▶ _WORK TO BE COMPLETED_
Pull out every line in the data that has the string "scene" in it.

-- Begin SOURCE RECORDS --

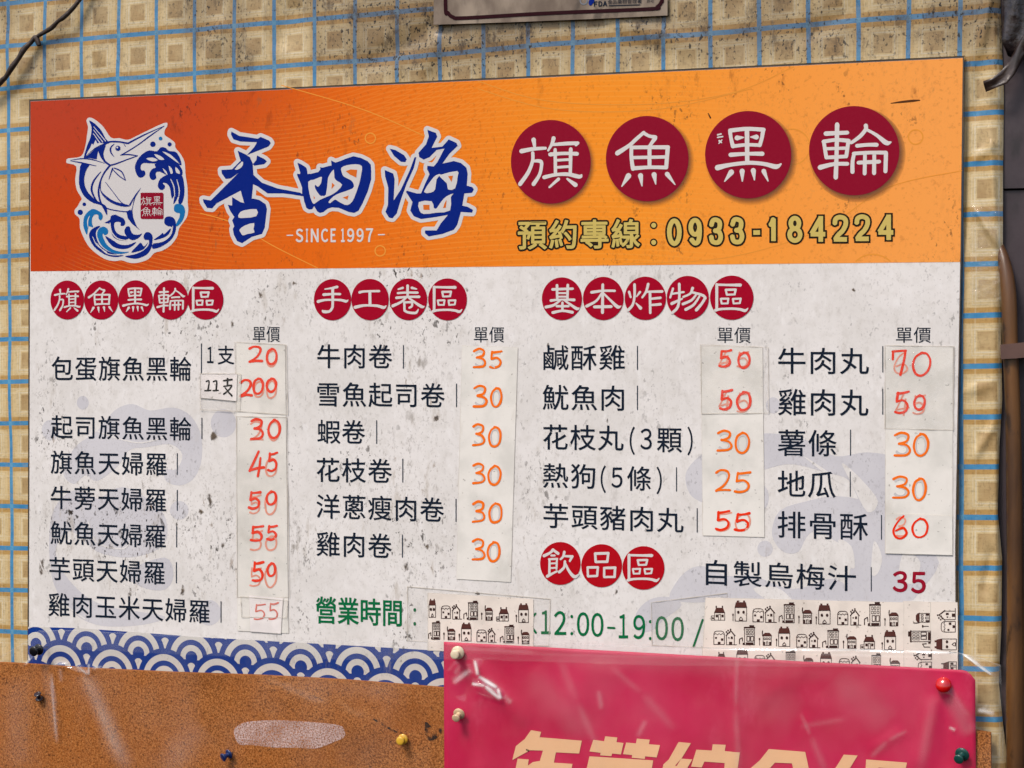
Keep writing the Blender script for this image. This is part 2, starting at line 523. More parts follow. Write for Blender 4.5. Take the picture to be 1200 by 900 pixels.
M['houses'] = mat_paper('cream pattern tape', (232, 220, 208), True)
M['houseink'] = ink('brown line ink', (66, 44, 40)); M['roofink'] = ink('brown roof ink', (92, 54, 48)); M['houseinkveil'] = M['houseink']
M['tape'] = mat_clear('clear tape', .05, .0, .14, .35, 70, tint=(.82, .78, .72))
M['tapegloss'] = mat_clear('ribbed glossy tape', .04, .02, .08, 1.0, 260, tint=(.82, .78, .72), stretch=(1, 1, .55))
M['film'] = mat_clear('clear plastic sheet', .022, .012, .05, .22, 40, painted_glare=True)
M['peach'] = ink('peach lettering ink', (252, 200, 152))

# ------------------------------------------------------------------ setting
BACK = MB()
BACK.grid([[Vector((-2.5, .09, 3.2)), Vector((2.5, .09, 3.2))], [Vector((-2.5, .09, 0)), Vector((2.5, .09, 0))]], False)
wl = BACK.build('wall', plain('dim plaster wall', (84, 76, 72), .8)); setp(wl, kind='structure')

# checked oilcloth, a wavy sheet hung on the wall
def cloth_edge(py):
    pts = [(-120, 1172), (0, 1172), (110, 1176), (200, 1175), (290, 1175), (400, 1173), (470, 1174), (520, 1171), (600, 1169), (655, 1174), (740, 1173), (800, 1170), (850, 1175), (900, 1181), (1000, 1184)]
    for (a, xa), (b, xb) in zip(pts, pts[1:]):
        if a <= py <= b: return xa + (xb - xa) * (py - a) / (b - a)
    return pts[-1][1]
def seg(px, py, a, b, r):
    dx, dy = b[0] - a[0], b[1] - a[1]; t = max(0, min(1, ((px - a[0]) * dx + (py - a[1]) * dy) / (dx * dx + dy * dy)))
    d = math.hypot(px - a[0] - dx * t, py - a[1] - dy * t)
    return math.exp(-(d / r) ** 2) * (1 - abs(2 * t - 1) ** 4)
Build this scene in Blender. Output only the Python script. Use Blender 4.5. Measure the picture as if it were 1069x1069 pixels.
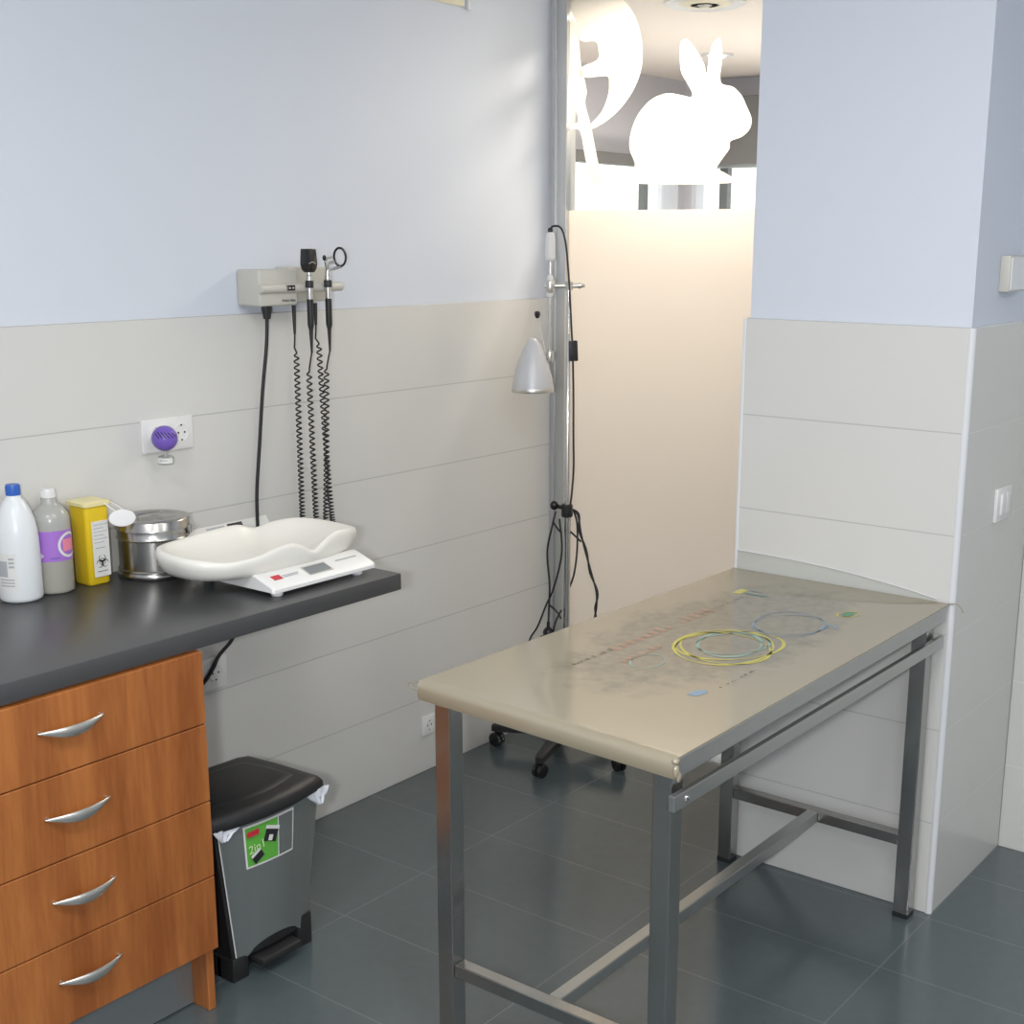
import bpy, bmesh, math, random
from mathutils import Vector, Matrix
random.seed(7)
for o in list(bpy.data.objects):
    bpy.data.objects.remove(o)
SC = bpy.context.scene
COL = SC.collection
PI = math.pi

# ------------------------------------------------------------------ camera
def make_camera():
    cx, cy, cz, yaw, pitch, roll = -0.6911, -2.7996, 1.7019, 0.6415, -0.2317, -0.0056
    f = Vector((math.cos(yaw)*math.cos(pitch), math.sin(yaw)*math.cos(pitch), math.sin(pitch)))
    r = f.cross(Vector((0, 0, 1))).normalized()
    d = f.cross(r)
    c, s = math.cos(roll), math.sin(roll)
    r2 = r*c + d*s
    d2 = d*c - r*s
    m = Matrix.Identity(4)
    for i in range(3):
        m[i][0] = r2[i]; m[i][1] = -d2[i]; m[i][2] = -f[i]
    m[0][3], m[1][3], m[2][3] = cx, cy, cz
    cam = bpy.data.cameras.new('camera')
    o = bpy.data.objects.new('camera', cam); COL.objects.link(o)
    o.matrix_world = m
    cam.sensor_width = 36; cam.sensor_fit = 'HORIZONTAL'
    cam.lens = 1410.03/1069*36
    cam.shift_x = (534.5-574.3)/1069
    cam.shift_y = (580.0-534.5)/1069
    cam.clip_start = 0.05; cam.clip_end = 100
    SC.camera = o
make_camera()

# ------------------------------------------------------------------ world, lights, exposure
SC.view_settings.view_transform = 'Standard'
SC.view_settings.look = 'None'
SC.view_settings.exposure = 0.0
SC.view_settings.gamma = 1.0
SC.view_settings.use_curve_mapping = False
wd = bpy.data.worlds.new('world'); SC.world = wd; wd.use_nodes = True
bg = wd.node_tree.nodes['Background']
bg.inputs[0].default_value = (1.0, 0.97, 0.93, 1); bg.inputs[1].default_value = 2.3

def area(name, loc, target, sx, sy, power, col):
    l = bpy.data.lights.new(name, 'AREA'); l.shape = 'RECTANGLE'; l.size = sx; l.size_y = sy
    l.energy = power; l.color = col
    o = bpy.data.objects.new(name, l); COL.objects.link(o)
    o.location = loc
    o.rotation_euler = (Vector(target)-Vector(loc)).to_track_quat('-Z', 'Y').to_euler()
    return o
# unseen fill lights under the consulting room ceiling, spaced for even brightness
for lx, ly, pw in ((-0.7, -1.7, 32), (0.8, -2.1, 16), (-0.5, -3.7, 21), (1.3, -3.7, 14)):
    area('ceiling_fill', (lx, ly, 2.76), (lx, ly, 0), 0.6, 0.6, pw, (1.0, 0.985, 0.96))
# the camera's flash, a hand's width left of the lens
area('camera_flash', (-0.81, -2.72, 1.69), (2.0, -0.9, 0.55), 0.09, 0.06, 32, (0.97, 0.985, 1.0))
# warm lights behind the glass; the nearest one and the uplight are added
area('waiting_room_light', (3.46, -0.62, 2.45), (3.46, -0.62, 0), 0.3, 0.8, 36, (1.0, 0.88, 0.75))  # added close to the glass so the film fades towards its foot
area('waiting_room_light', (5.2, 0.3, 2.57), (5.2, 0.3, 0), 0.6, 0.6, 24, (1.0, 0.90, 0.80))
area('added_uplight', (5.3, 0.3, 0.9), (5.3, 0.3, 3), 0.6, 0.6, 26, (1.0, 0.86, 0.74))  # added out of view, only to brighten the waiting room ceiling

# ------------------------------------------------------------------ materials
def node(nt, t, **kw):
    n = nt.nodes.new(t)
    for k, v in kw.items(): setattr(n, k, v)
    return n
def base_mat(name):
    m = bpy.data.materials.new(name); m.use_nodes = True
    nt = m.node_tree; b = nt.nodes['Principled BSDF']
    return m, nt, b
def mat(name, col, rough=0.5, metal=0.0, var=0.04, nscale=40, spec=0.5, coat=0.0, trans=0.0, alpha=1.0, stretch=None, bump=0.0, emit=None):
    """solid procedural material: base colour and roughness carry a fine noise"""
    m, nt, b = base_mat(name)
    tc = node(nt, 'ShaderNodeTexCoord'); mp = node(nt, 'ShaderNodeMapping')
    if stretch: mp.inputs['Scale'].default_value = stretch
    nz = node(nt, 'ShaderNodeTexNoise'); nz.inputs['Scale'].default_value = nscale; nz.inputs['Detail'].default_value = 3
    nt.links.new(tc.outputs['Object'], mp.inputs[0]); nt.links.new(mp.outputs[0], nz.inputs['Vector'])
    rp = node(nt, 'ShaderNodeMapRange'); rp.inputs[3].default_value = 1-var; rp.inputs[4].default_value = 1+var
    nt.links.new(nz.outputs[0], rp.inputs[0])
    mx = node(nt, 'ShaderNodeVectorMath', operation='SCALE'); mx.inputs[0].default_value = col[:3]
    nt.links.new(rp.outputs[0], mx.inputs[3]); nt.links.new(mx.outputs[0], b.inputs['Base Color'])
    rr = node(nt, 'ShaderNodeMapRange'); rr.inputs[3].default_value = max(0, rough-0.04); rr.inputs[4].default_value = rough+0.04
    nt.links.new(nz.outputs[0], rr.inputs[0]); nt.links.new(rr.outputs[0], b.inputs['Roughness'])
    b.inputs['Metallic'].default_value = metal
    b.inputs['Specular IOR Level'].default_value = spec
    b.inputs['Coat Weight'].default_value = coat
    b.inputs['Transmission Weight'].default_value = trans
    b.inputs['Alpha'].default_value = alpha
    if bump:
        bp = node(nt, 'ShaderNodeBump'); bp.inputs['Strength'].default_value = bump; bp.inputs['Distance'].default_value = 0.002
        nt.links.new(nz.outputs[0], bp.inputs['Height']); nt.links.new(bp.outputs[0], b.inputs['Normal'])
    if emit:
        b.inputs['Emission Color'].default_value = (*emit[0], 1); b.inputs['Emission Strength'].default_value = emit[1]
    return m

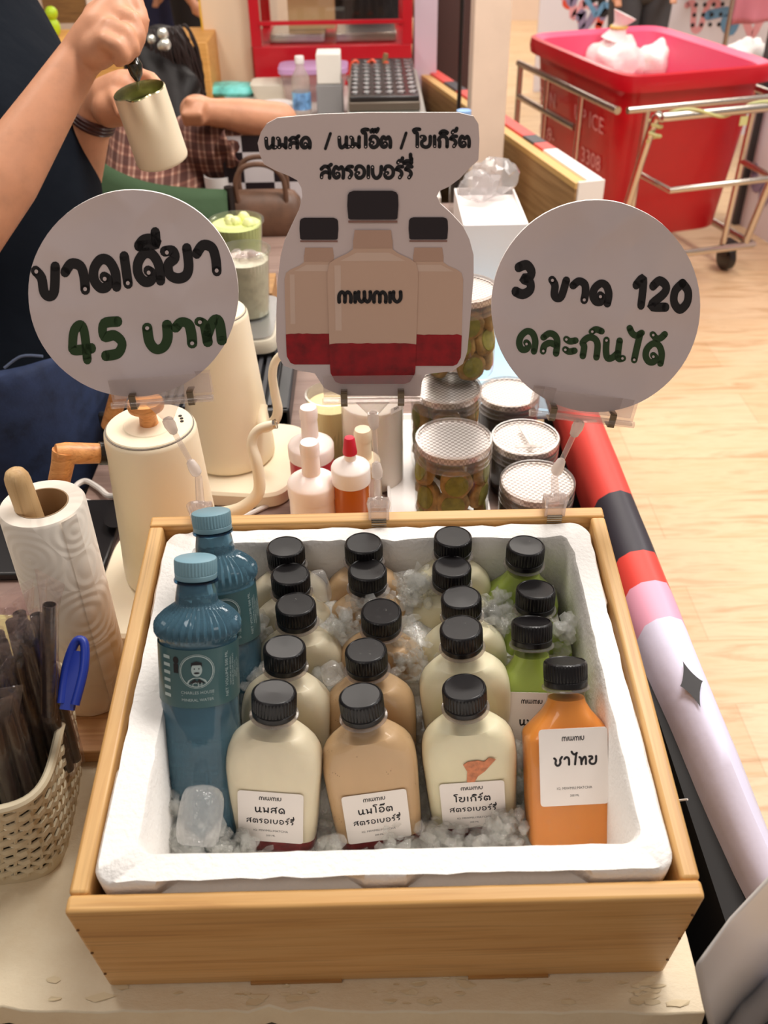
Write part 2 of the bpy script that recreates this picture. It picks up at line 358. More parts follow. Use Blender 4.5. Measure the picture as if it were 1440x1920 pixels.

-- End SOURCE RECORDS --

▶ _EXERCISE SOLUTION_
Build this scene in Blender. Output only the Python script. Use Blender 4.5. Measure the picture as if it were 1069x1069 pixels.
SC = bpy.context.scene